FBI may probe Exxon Mobil over climate change claims

The FBI may open an investigation into whether Exxon Mobil covered up its knowledge of climate change.

In a letter to Rep. Ted Lieu, D-Calif., and Rep. Mark DeSaulnier, D-Mass., Peter Kadzik, assistant attorney general at the Justice Department, confirmed that the FBI has been asked to decide whether to investigate Exxon Mobil. Lieu and DeSaulnier asked the Justice Department to investigate Exxon Mobil in October.

The lawmakers believe Exxon Mobil hid science about climate change from shareholders and the public. The accusation is built off a Los Angeles Times and Inside Climate News report that the company knew in July 1977 that carbon dioxide from burning fossil fuels would warm the planet.

Many scientists blame the burning of fossil fuels for releasing greenhouse gases into the atmosphere, causing manmade climate change and the subsequent warming of the globe.

“As a courtesy, we have forwarded your correspondence to the Federal Bureau of Investigation,” the letter wrote. “The FBI is the investigative arm of the department, upon which we rely to conduct the initial fact finding in federal cases. The FBI will determine whether an investigation is warranted.”

According to the report, Exxon Mobil learned in 1977 from a senior scientist that burning fossil fuels would warm the planet. A year later, the company began researching how carbon dioxide released from the burning of fossil fuels would affect the planet.

After 10 years of exploring the problem, Exxon Mobil — then just Exxon — decided to “engage in a campaign of denial and disinformation,” the lawmakers wrote in their October letter.

In 1982, the company prepared an internal document on carbon dioxide and climate change that stated “major reduction” in fossil fuel use would be needed to avoid catastrophic events. While that was circulating, Exxon Mobil didn’t tell regulators about their findings, according to the Inside Climate News report.

Six years after the internal document was produced, Exxon Mobil went on the offensive, according to the report. The company began paying for efforts that would cast doubt on climate change, including founding the Global Climate Coalition.

At the same time, the company was building climate change projections into the company’s future plans. Among those plans was future drilling in the Arctic because the polar ice caps would melt.

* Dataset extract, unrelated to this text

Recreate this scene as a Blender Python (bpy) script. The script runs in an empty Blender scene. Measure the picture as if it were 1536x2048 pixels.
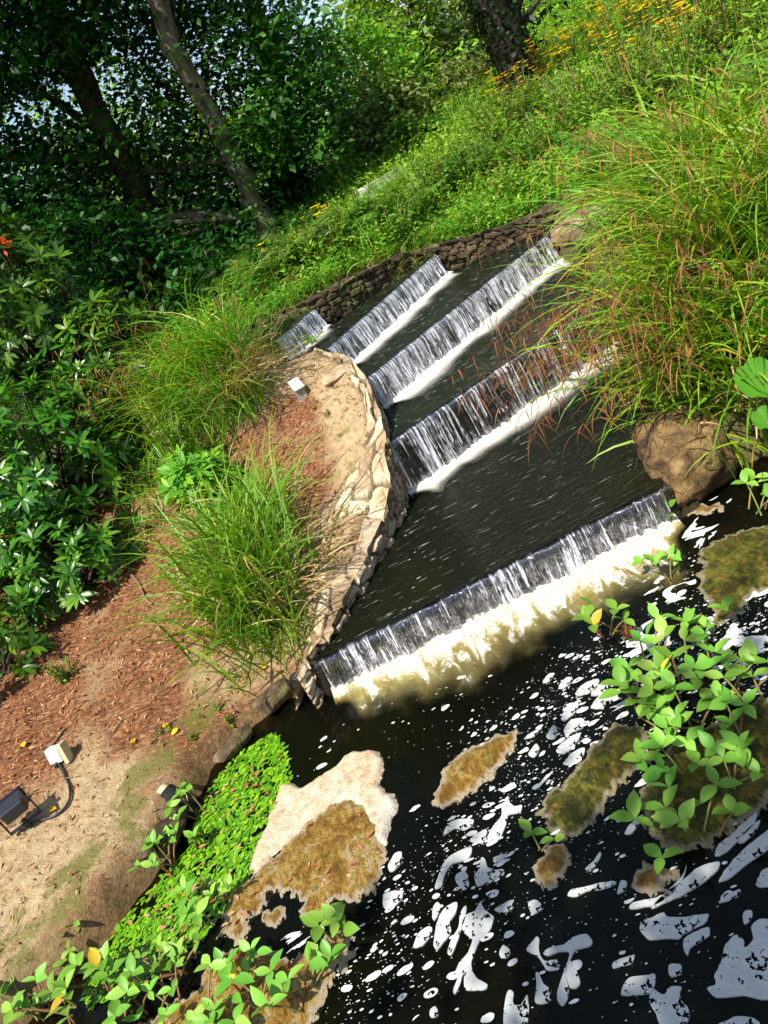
import bpy, math, random
import numpy as np
from mathutils import Matrix, Vector
R_ = math.radians
rng = np.random.default_rng(7); random.seed(7)
S = bpy.context.scene; C = S.collection
# ------------------------------------------------------------------ camera
F_PX, PIT, ROL, H = 1600.0, R_(24), R_(28), 1.8
cam_d = bpy.data.cameras.new('camera'); cam = bpy.data.objects.new('camera', cam_d); C.objects.link(cam)
r0 = Vector((1, 0, 0)); u0 = Vector((0, math.sin(PIT), math.cos(PIT))); f0 = Vector((0, math.cos(PIT), -math.sin(PIT)))
Rv = r0 * math.cos(ROL) - u0 * math.sin(ROL); Uv = r0 * math.sin(ROL) + u0 * math.cos(ROL)
M = Matrix((Rv, Uv, -f0)).transposed().to_4x4(); M.translation = (0, 0, H); cam.matrix_world = M
cam_d.sensor_fit = 'VERTICAL'; cam_d.sensor_height = 36; cam_d.lens = F_PX / 2048 * 36
cam_d.clip_start = .05; cam_d.clip_end = 2000
S.camera = cam
# ------------------------------------------------------------------ light
SUN_EL, SUN_AZ = R_(58), math.atan2(-.64, -.77)
w = bpy.data.worlds.new('World'); S.world = w; w.use_nodes = True
nt = w.node_tree; bg = nt.nodes['Background']
sky = nt.nodes.new('ShaderNodeTexSky'); sky.sky_type = 'NISHITA'; sky.sun_disc = False
sky.sun_elevation = SUN_EL; sky.sun_rotation = SUN_AZ; sky.air_density = 1.0; sky.dust_density = 1.5
nt.links.new(sky.outputs[0], bg.inputs[0]); bg.inputs[1].default_value = .125
sd = bpy.data.lights.new('sun', 'SUN'); sd.energy = 5.0; sd.angle = R_(.5); sd.color = (1, .95, .86)
sun = bpy.data.objects.new('sun', sd); C.objects.link(sun)
sdir = Vector((math.sin(SUN_AZ) * math.cos(SUN_EL), math.cos(SUN_AZ) * math.cos(SUN_EL), math.sin(SUN_EL)))
sun.rotation_euler = sdir.to_track_quat('Z', 'Y').to_euler(); sun.location = sdir * 30
S.view_settings.view_transform = 'Standard'; S.view_settings.look = 'None'
S.view_settings.exposure = .6; S.view_settings.gamma = 1
S.cycles.max_bounces = 8; S.cycles.transparent_max_bounces = 24; S.cycles.diffuse_bounces = 3
S.cycles.caustics_reflective = False; S.cycles.caustics_refractive = False
S.cycles.sample_clamp_indirect = 6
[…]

Alan Jeffers, an Exxon Mobil spokesman, said the company has included information about climate change for many years in its information to shareholders.

“Media and environmental activists have used publicly available materials from the company’s archives to deliberately distort Exxon Mobil’s nearly 40-year history of climate research, which was conducted publicly in conjunction with the Department of Energy, academics and the UN Intergovernmental Panel on Climate Chang,” Jeffers said in a statement. “To suggest that we had reached definitive conclusions, decades before the world’s experts and while climate science was in an early stage of development, is not credible.”